I recently started dabbling in the game again since my son started playing it. It's now up to 9th Edition, and of course, all cards of all editions can be intermixed. The core rules of the game has not changed much, but there are so many "add-on" rule sets - a patchwork, as you called it - that there is no longer a way to create a strategy when building your deck. Instead, you just assemble a deck with some cards that you think may work well together, cross your fingers, and just hope to be lucky enough to draw the right cards at the right time. There's more "features", sure - but the overall strategic portion of the game has definitely deteriorated.
Similarly in WoW, as the number of talents and skills increase, it will get exponentially more difficult to plan a coherent strategy in PvP play.

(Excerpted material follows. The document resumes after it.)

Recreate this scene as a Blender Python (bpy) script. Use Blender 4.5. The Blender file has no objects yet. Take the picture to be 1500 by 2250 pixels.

The end result will be the same as in M:tG - folks will pick 5-6 high-powered skills, unload them on everyone they see, and just hope their equipment is better than their opponent's.
Contrast that with Guild Wars, where individual skills are low-powered, but in combination with other skills become exponentially more powerful, and where it is still feasible to counter the skills of others - PvP battles tend to last longer without becoming boring, people adjust their strategies on the fly, and using your environment (player skills, rather than character stats) become a necessity for survival. As long as GW can stay away from run-amok mudflation of skills, they will have a stronger endgame than WoW - however high Blizzard raises the level cap and max size of raid parties.